The rambling disjointed manic style threw me at first but I’ve come to admire it.
As for the story, not that I personally know what the 1960s were like, but I imagine the content was pretty out there for its time – published in 1967.
It makes me laugh, particularly in its more vulgar parts. Please don’t read on if you offend easily:
“How can I give up what I have never even had, for a girl, who delicious and provocative as once she may have been, will inevitably grow as familiar to me as a loaf of bread? For love? What love? Is that what binsd all these couples we know together – the ones who even bother to let themselves be bound? Isn’t it something more like weakness? Isn’t it rather convenience and apathy and guilt? Isn’t it rather fear and exhaustion and inertia, gutlessness plain and simple, far far more than that “love” that the marriage counselors and the songwriters and the psychotherapists are forever dreaming about?
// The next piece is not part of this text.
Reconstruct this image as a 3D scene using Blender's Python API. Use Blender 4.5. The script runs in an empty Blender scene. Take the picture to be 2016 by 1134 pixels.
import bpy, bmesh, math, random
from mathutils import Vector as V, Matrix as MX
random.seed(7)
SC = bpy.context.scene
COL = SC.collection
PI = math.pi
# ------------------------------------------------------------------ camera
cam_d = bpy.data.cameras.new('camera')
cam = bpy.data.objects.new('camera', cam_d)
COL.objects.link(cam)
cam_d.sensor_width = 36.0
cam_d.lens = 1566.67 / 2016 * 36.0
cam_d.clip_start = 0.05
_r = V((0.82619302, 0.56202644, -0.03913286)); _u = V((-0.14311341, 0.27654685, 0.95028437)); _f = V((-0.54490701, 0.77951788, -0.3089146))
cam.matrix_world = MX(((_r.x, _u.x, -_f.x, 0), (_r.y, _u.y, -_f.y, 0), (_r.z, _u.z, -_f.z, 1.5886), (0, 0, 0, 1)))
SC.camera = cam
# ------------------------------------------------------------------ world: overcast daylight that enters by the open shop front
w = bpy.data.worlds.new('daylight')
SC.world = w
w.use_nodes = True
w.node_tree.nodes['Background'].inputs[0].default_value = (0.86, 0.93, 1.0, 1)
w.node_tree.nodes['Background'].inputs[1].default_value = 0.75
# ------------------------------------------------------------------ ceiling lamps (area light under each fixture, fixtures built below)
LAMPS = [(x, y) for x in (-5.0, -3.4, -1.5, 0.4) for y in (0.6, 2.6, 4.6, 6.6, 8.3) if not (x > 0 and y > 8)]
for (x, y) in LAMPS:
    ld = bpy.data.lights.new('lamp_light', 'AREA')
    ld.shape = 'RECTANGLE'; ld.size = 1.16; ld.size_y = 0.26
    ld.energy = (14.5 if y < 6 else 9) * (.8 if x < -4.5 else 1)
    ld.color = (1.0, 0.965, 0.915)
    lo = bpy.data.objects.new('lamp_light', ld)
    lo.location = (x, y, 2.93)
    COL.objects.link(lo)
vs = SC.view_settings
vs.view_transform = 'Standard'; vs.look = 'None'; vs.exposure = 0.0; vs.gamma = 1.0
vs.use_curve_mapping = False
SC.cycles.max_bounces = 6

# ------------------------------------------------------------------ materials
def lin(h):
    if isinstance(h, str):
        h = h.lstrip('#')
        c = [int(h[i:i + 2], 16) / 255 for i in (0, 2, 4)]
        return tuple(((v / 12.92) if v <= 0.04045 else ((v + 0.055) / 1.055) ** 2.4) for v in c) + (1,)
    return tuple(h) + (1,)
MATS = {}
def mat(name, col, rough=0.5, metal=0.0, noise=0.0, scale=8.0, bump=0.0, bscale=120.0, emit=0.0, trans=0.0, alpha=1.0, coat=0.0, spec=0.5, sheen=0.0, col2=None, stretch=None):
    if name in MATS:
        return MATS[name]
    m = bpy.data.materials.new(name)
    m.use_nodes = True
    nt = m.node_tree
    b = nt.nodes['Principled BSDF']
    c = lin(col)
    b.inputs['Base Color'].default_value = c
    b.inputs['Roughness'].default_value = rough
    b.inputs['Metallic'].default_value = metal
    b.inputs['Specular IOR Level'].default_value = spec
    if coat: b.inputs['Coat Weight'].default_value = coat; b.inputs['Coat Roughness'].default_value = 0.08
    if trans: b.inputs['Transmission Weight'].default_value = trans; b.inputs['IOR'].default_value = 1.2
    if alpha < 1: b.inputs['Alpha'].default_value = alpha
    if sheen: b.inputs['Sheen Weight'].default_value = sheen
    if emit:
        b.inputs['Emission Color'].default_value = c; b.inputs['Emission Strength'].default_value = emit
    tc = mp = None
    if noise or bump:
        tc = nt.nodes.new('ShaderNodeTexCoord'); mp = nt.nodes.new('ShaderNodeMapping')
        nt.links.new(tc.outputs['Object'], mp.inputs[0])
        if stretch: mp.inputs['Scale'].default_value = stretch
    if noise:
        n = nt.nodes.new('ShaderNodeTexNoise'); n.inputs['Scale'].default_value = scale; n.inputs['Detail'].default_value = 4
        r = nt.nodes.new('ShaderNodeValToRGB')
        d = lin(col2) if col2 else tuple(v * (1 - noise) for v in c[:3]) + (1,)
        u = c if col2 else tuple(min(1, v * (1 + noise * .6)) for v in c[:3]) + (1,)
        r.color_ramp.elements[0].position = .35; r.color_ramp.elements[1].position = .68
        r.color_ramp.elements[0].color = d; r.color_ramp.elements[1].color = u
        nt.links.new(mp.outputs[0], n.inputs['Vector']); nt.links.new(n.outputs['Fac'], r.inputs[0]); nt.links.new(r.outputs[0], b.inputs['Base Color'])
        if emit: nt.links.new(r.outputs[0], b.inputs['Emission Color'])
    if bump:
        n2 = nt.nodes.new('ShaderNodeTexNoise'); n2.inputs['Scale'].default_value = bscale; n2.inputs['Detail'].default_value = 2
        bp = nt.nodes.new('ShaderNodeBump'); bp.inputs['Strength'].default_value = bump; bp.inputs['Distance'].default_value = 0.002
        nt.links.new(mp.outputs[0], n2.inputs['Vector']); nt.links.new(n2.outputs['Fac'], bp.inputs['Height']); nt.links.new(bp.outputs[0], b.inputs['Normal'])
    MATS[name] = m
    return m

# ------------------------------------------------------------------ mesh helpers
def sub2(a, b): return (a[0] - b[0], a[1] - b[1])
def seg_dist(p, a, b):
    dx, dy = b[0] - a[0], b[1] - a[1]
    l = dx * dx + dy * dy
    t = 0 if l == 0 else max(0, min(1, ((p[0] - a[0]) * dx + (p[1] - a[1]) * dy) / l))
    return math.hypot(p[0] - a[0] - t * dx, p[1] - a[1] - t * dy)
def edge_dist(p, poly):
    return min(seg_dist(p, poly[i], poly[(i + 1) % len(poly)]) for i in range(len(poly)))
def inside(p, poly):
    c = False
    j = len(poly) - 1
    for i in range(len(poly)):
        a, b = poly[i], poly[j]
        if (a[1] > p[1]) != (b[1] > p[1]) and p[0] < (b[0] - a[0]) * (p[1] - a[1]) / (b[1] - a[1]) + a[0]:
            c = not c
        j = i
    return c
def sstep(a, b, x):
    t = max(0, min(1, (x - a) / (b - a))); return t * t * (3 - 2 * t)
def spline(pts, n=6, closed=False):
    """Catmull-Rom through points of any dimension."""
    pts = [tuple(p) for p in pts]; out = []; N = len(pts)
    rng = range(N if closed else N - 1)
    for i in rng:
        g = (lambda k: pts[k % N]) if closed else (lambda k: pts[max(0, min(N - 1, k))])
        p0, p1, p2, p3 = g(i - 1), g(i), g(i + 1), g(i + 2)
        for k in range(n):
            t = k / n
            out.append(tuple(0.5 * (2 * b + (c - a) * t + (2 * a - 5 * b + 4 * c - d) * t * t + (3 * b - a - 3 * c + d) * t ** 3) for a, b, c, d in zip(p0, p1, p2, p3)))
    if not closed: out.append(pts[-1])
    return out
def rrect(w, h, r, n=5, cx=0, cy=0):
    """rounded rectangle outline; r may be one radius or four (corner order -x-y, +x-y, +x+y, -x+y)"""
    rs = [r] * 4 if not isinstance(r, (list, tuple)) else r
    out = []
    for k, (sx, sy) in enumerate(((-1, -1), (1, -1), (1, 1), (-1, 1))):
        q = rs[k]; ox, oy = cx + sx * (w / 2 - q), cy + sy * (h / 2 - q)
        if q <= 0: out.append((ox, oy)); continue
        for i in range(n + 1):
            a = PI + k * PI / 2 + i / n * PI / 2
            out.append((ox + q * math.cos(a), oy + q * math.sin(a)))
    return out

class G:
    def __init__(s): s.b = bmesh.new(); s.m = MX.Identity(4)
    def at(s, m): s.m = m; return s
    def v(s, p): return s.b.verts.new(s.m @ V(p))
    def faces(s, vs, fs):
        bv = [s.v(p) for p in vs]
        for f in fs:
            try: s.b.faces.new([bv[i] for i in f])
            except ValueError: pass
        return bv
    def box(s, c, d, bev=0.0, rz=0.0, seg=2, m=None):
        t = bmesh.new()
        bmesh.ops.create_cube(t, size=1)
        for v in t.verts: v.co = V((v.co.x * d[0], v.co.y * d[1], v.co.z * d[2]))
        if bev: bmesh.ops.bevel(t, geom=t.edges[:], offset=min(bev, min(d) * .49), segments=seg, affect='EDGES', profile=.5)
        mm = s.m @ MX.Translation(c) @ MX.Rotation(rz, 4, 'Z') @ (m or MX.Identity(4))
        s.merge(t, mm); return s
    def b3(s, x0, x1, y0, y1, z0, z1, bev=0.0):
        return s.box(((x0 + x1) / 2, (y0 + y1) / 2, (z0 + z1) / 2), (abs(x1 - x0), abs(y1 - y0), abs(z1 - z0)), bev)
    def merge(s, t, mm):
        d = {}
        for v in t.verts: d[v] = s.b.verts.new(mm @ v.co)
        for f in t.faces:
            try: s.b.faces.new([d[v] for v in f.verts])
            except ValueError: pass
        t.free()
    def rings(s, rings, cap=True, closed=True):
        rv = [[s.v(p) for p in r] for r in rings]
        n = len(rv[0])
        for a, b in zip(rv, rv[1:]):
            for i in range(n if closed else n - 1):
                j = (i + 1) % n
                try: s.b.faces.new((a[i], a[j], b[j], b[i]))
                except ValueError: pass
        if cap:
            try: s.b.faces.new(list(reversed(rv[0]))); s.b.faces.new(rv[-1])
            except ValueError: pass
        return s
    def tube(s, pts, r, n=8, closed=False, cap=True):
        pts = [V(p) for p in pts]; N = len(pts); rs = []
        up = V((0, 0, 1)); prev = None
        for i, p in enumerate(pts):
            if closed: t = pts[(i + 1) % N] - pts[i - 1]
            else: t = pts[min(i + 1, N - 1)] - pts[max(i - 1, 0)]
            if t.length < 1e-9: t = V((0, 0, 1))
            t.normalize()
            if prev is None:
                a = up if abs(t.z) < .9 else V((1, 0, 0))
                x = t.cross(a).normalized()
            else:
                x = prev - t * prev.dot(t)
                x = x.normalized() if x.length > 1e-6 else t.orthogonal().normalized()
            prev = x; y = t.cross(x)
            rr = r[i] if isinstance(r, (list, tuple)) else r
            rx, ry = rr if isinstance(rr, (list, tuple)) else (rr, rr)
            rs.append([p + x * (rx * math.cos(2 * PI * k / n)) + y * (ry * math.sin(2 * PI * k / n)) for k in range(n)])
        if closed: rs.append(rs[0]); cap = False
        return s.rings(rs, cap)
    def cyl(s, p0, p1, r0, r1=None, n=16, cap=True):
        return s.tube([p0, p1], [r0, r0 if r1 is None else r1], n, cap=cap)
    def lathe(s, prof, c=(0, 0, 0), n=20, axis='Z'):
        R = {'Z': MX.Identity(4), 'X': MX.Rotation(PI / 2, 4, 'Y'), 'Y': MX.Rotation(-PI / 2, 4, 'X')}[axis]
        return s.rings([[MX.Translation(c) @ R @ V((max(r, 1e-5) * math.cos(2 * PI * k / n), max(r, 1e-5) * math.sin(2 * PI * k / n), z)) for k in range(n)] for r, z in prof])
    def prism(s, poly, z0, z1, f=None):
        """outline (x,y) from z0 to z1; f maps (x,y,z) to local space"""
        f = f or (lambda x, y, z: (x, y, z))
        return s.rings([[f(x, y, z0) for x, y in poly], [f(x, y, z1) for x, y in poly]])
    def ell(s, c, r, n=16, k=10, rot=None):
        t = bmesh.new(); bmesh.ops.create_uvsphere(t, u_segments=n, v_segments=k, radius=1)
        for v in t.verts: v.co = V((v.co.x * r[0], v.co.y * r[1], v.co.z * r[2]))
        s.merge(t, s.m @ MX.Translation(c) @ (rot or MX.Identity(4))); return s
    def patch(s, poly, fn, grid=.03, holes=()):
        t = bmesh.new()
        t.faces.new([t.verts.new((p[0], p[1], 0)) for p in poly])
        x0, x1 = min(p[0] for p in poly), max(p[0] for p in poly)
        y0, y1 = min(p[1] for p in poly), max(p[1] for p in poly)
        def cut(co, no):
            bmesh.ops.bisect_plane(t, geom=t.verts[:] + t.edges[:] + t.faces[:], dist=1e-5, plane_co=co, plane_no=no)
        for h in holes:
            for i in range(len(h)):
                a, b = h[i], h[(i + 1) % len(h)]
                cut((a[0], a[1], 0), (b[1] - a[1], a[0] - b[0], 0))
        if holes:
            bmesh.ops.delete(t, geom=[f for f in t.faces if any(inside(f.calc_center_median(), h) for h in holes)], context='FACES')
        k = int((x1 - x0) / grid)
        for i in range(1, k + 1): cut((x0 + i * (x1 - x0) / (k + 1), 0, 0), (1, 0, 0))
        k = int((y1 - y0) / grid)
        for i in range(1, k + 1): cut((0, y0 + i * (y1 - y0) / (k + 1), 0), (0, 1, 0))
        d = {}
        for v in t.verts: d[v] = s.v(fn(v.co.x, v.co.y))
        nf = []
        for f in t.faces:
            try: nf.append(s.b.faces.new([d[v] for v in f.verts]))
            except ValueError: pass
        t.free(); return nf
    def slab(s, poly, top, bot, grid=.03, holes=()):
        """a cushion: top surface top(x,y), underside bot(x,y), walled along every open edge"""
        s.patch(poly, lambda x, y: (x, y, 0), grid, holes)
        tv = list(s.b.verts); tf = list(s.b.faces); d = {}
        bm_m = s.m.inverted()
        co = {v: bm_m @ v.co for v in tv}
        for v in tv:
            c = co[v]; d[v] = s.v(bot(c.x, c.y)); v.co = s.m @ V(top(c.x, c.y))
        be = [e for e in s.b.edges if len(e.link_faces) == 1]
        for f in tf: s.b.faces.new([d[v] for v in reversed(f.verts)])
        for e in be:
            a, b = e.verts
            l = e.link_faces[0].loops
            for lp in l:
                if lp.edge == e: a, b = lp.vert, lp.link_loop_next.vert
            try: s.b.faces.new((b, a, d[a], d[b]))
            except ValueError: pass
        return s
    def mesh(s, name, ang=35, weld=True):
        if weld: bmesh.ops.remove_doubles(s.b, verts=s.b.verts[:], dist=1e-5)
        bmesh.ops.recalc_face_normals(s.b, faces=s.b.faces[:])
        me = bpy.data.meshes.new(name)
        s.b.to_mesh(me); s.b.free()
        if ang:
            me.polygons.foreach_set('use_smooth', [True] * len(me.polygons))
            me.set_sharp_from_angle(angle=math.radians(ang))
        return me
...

Please, not let us not bullshit one another about “love” and its duration.”
And another:
“I believe that I have already confessed to the piece of liver I bought in a butcher shop and banged behind the billboard on the way to a bar mitzvah lesson. Well, I wish to make a clean breast of it, Your Holiness. That – she – it – wasn’t my first piece. My first piece I had in the privacy of my own home, rolled round my cock in the bathroom at three-thirty – and then had again on the end of a fork, at five-thirty, along with the other members of that poor innocent family of mine.”